I was thinking about what my personal top ten books of 2012 would be. These are not books that came out in 2012, but my faves that I read this year. Here goes ( in no order) :
1. The Name of the Wind, Rothfuss
2. Catching the big Fish: Meditation and Creativity. Lynch
3. Wolf Hall, Mantel
4. Rings of Saturn, Sebald
5. A distant mirror, Barbara Tuchman
6.A High Wind in Jamaica
7. How Fiction Works, James Wood
8. Game of Thrones
9. Johnathan Strange & Mr. Norrell
10. Best Recipes in the World, by Marc Bittman
OK. Decent list. If there is anything on here you aren’t familiar with you could do worse than to check it out from the library. But then I figured — alright imagine the world is ending in 3 days. What are your top 10 books of all time?

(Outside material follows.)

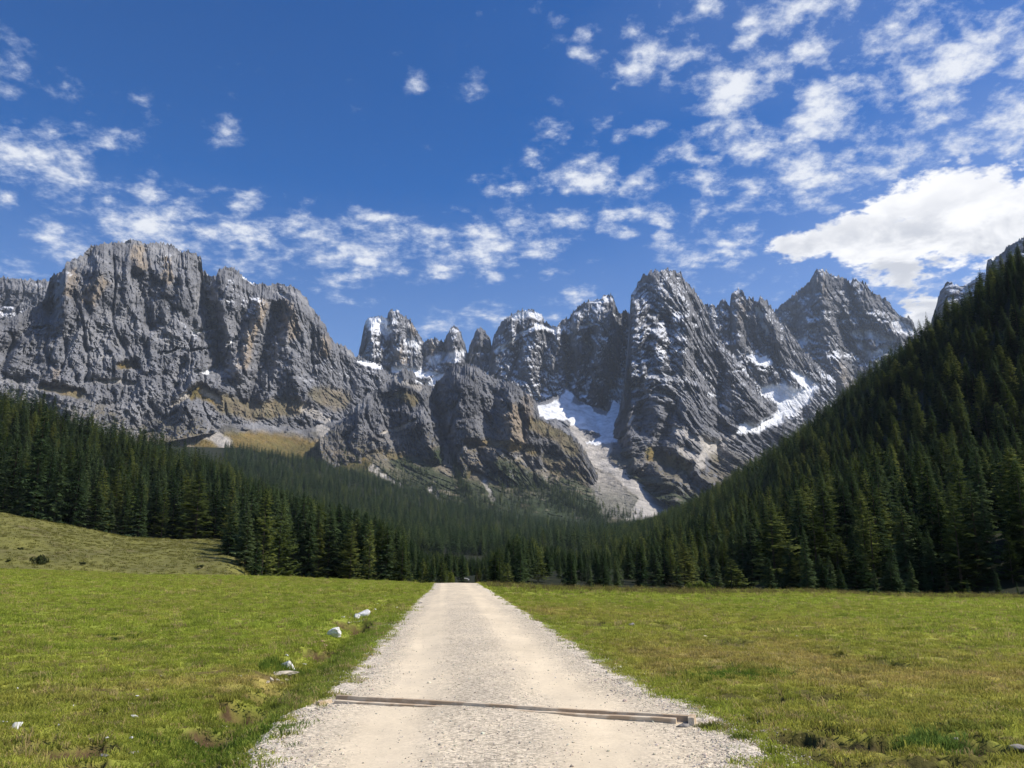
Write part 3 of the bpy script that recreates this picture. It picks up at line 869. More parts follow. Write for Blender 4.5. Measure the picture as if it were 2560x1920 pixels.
def conifer_crown(seed, H, Rm, levels, nb, nl, kind):
    r = np.random.default_rng(seed)
    k = np.arange(levels)
    hb = 0.05 if kind == 'spruce' else 0.10
    h = H * (hb + (0.985 - hb) * (k / (levels - 1)) ** 0.92)
    pw = 0.74 if kind == 'spruce' else 0.58
    env = Rm * np.clip(1 - h / H, 0, 1) ** pw + 0.10
    env *= 1 + 0.22 * np.sin(h * 1.3 + r.uniform(0, 6)) * 0.5
    B = levels * nb
    hh = np.repeat(h, nb) + r.normal(0, H / levels * 0.35, B)
    rad = np.repeat(env, nb) * r.uniform(0.62, 1.18, B)
    th = r.uniform(0, 2 * np.pi, B)
    lop = 1 + 0.18 * np.cos(th - r.uniform(0, 6.28))
    rad = rad * lop
    if kind == 'spruce':
        droop = r.uniform(0.35, 0.7, B); up = r.uniform(0.12, 0.32, B)
    else:
        droop = r.uniform(0.02, 0.3, B); up = r.uniform(0.1, 0.35, B)
    ca, sa = np.cos(th), np.sin(th)
    V = []; shade = []
    for j in range(nl):
        for side in (-1, 1):
            s = (j + r.uniform(0.1, 0.9, B)) / nl
            s = 0.14 + 0.86 * s
            s2 = np.minimum(s + r.uniform(0.12, 0.24, B), 1.06)
            def pt(q):
                rr = rad * q
                return np.stack([ca * rr, sa * rr, hh - droop * rr + up * rr * q], -1)
            a = pt(s); b = pt(s2)
            wid = (0.16 + 0.30 * rad * (1.15 - 0.75 * s)) * r.uniform(0.6, 1.3, B)
            perp = np.stack([-sa * side, ca * side, np.zeros(B)], -1)
            radl = np.stack([ca, sa, np.zeros(B)], -1)
            dz = -r.uniform(0.12, 0.75, B) if kind == 'spruce' else r.uniform(-0.45, 0.3, B)
            tipp = (a + b) / 2 + perp * wid[:, None] + radl * (0.35 * wid)[:, None]
            tipp[:, 2] += dz * wid
            V.append(np.stack([a, b, tipp], 1))
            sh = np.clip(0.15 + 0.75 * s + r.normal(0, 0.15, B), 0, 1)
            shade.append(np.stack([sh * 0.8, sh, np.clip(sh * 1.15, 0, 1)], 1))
    # leader
    n = 14
    zz = H * (0.93 + 0.07 * r.uniform(0, 1, n)); aa = r.uniform(0, 6.28, n); w = 0.05 + 0.35 * (H - zz) / (0.07 * H)
    base = np.stack([0 * zz, 0 * zz, zz], -1)
    V.append(np.stack([base, base + np.stack([0 * zz, 0 * zz, 0.35 + 0 * zz], -1), base + np.stack([np.cos(aa) * w, np.sin(aa) * w, 0.1 + 0 * zz], -1)], 1))
    shade.append(np.full((n, 3), 0.7))
    V = np.concatenate(V); S = np.concatenate(shade)
    nT = len(V)
    me = mesh_from('crown', V.reshape(-1, 3), np.arange(nT * 3).reshape(-1, 3))
    at = me.attributes.new('shade', 'FLOAT', 'POINT'); at.data.foreach_set('value', S.astype(np.float32).ravel())
    return me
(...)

I know that Anna Karenina would be in there. But beyond that it gets very difficult. Not for lack of potential winners, but because there are just to many to choose and ten is not enough. Does Dostoevsky push Gargantua off the list? Is there room for Catcher in the Rye and the Bible and the Upanishads? and and and? What about Hemingway, Salinger, Woolfe, Kafka, Gormenghast, Infinite Jest, Proust, Cormac Mccarthy, Rumi, Rilke, Plato? And oh yeah Shakespeare. Many of these authors have 2 or 3 contenders each for the list. Ulysses was great, but does it deserve to knock my childhood favorite the Hobbit off the list?
It’s an impossible list to make. I’m glad the world will continue, humanity is too hard to understand all at once, we need manageable portions like years, months and weeks.
Maybe next year I can finally finish Moby Dick?
I ended up listening to Catching the Big Fish early in 2012. Although I’m not usually a fan of books on tape, with a speaker like David Lynch it really does add a new dimension to the work. I was happily surprised by how soothing and heartening I found his world view and ideas about creativity. Not that I expected him to be dark- just a little more absurd. Perhaps the fact I didn’t find his worldview absurd speaks to my own absurdity!